((
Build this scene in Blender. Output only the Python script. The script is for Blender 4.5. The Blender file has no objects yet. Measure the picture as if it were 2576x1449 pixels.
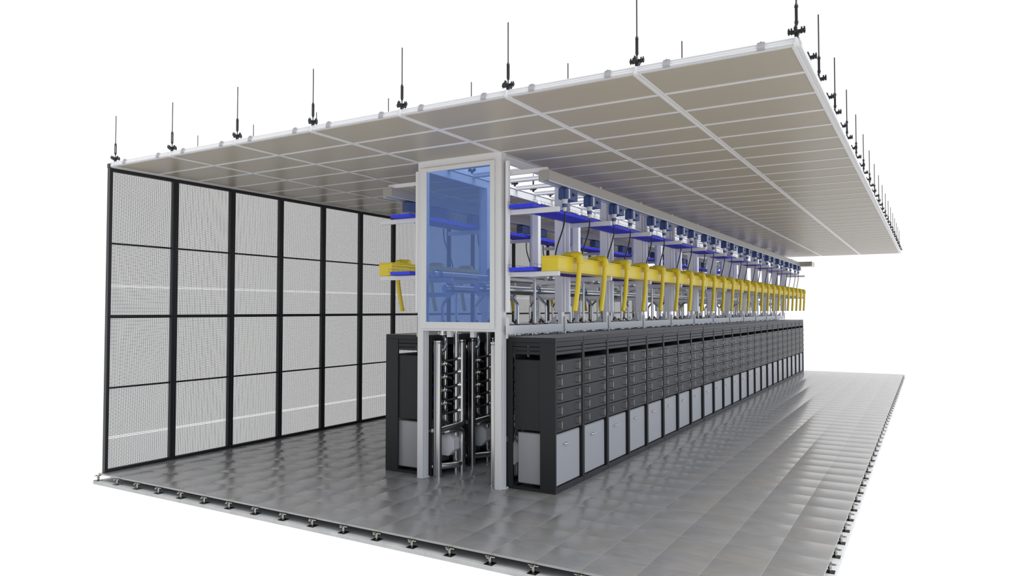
import bpy, math, random
from mathutils import Vector, Matrix
random.seed(4)
SC = bpy.context.scene
COL = SC.collection
PI = math.pi

# ------------------------------------------------------------------ materials
def nt(name):
    m = bpy.data.materials.new(name); m.use_nodes = True
    t = m.node_tree; b = t.nodes['Principled BSDF']
    return m, t, b

def mat(name, col, rough=0.5, metal=0.0, noise=0.0, scale=6.0, spec=0.5, coat=0.0, rnoise=0.0, stretch=None):
    m, t, b = nt(name)
    N, L = t.nodes, t.links
    b.inputs['Base Color'].default_value = (*col, 1)
    b.inputs['Roughness'].default_value = rough
    b.inputs['Metallic'].default_value = metal
    b.inputs['Specular IOR Level'].default_value = spec
    b.inputs['Coat Weight'].default_value = coat
    if noise or rnoise:
        tc = N.new('ShaderNodeTexCoord'); no = N.new('ShaderNodeTexNoise')
        no.inputs['Scale'].default_value = scale; no.inputs['Detail'].default_value = 4
        if stretch:
            mp = N.new('ShaderNodeMapping'); mp.inputs['Scale'].default_value = stretch
            L.new(tc.outputs['Object'], mp.inputs['Vector']); L.new(mp.outputs['Vector'], no.inputs['Vector'])
        else:
            L.new(tc.outputs['Object'], no.inputs['Vector'])
        if noise:
            r = N.new('ShaderNodeMix'); r.data_type = 'RGBA'
            r.inputs[6].default_value = (*[max(0, c * (1 - noise)) for c in col], 1)
            r.inputs[7].default_value = (*[min(1, c * (1 + noise)) for c in col], 1)
            L.new(no.outputs['Fac'], r.inputs[0]); L.new(r.outputs[2], b.inputs['Base Color'])
        if rnoise:
            q = N.new('ShaderNodeMapRange')
            q.inputs['To Min'].default_value = max(0, rough - rnoise); q.inputs['To Max'].default_value = min(1, rough + rnoise)
            L.new(no.outputs['Fac'], q.inputs['Value']); L.new(q.outputs['Result'], b.inputs['Roughness'])
    return m

M = {}
M['white'] = mat('white_powder_coat', (.68, .68, .675), .42, noise=.02, scale=20)
M['whitepost'] = mat('white_steel_post', (.78, .78, .80), .40, noise=.03, scale=9)
M['alu'] = mat('ceiling_grid_aluminium', (.72, .72, .735), .38, metal=.25, noise=.02, scale=12)
M['clip'] = mat('grey_splice_clip', (.34, .34, .345), .5, noise=.03)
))
WHAT THE EXERCISE ASKS: Write out, word for word, the lines from the start of the data through the one holding "return m, t, b". Omit pictures.

THE COMPLETED TASK:
Build this scene in Blender. Output only the Python script. The script is for Blender 4.5. The Blender file has no objects yet. Measure the picture as if it were 2576x1449 pixels.
import bpy, math, random
from mathutils import Vector, Matrix
random.seed(4)
SC = bpy.context.scene
COL = SC.collection
PI = math.pi

# ------------------------------------------------------------------ materials
def nt(name):
    m = bpy.data.materials.new(name); m.use_nodes = True
    t = m.node_tree; b = t.nodes['Principled BSDF']
    return m, t, b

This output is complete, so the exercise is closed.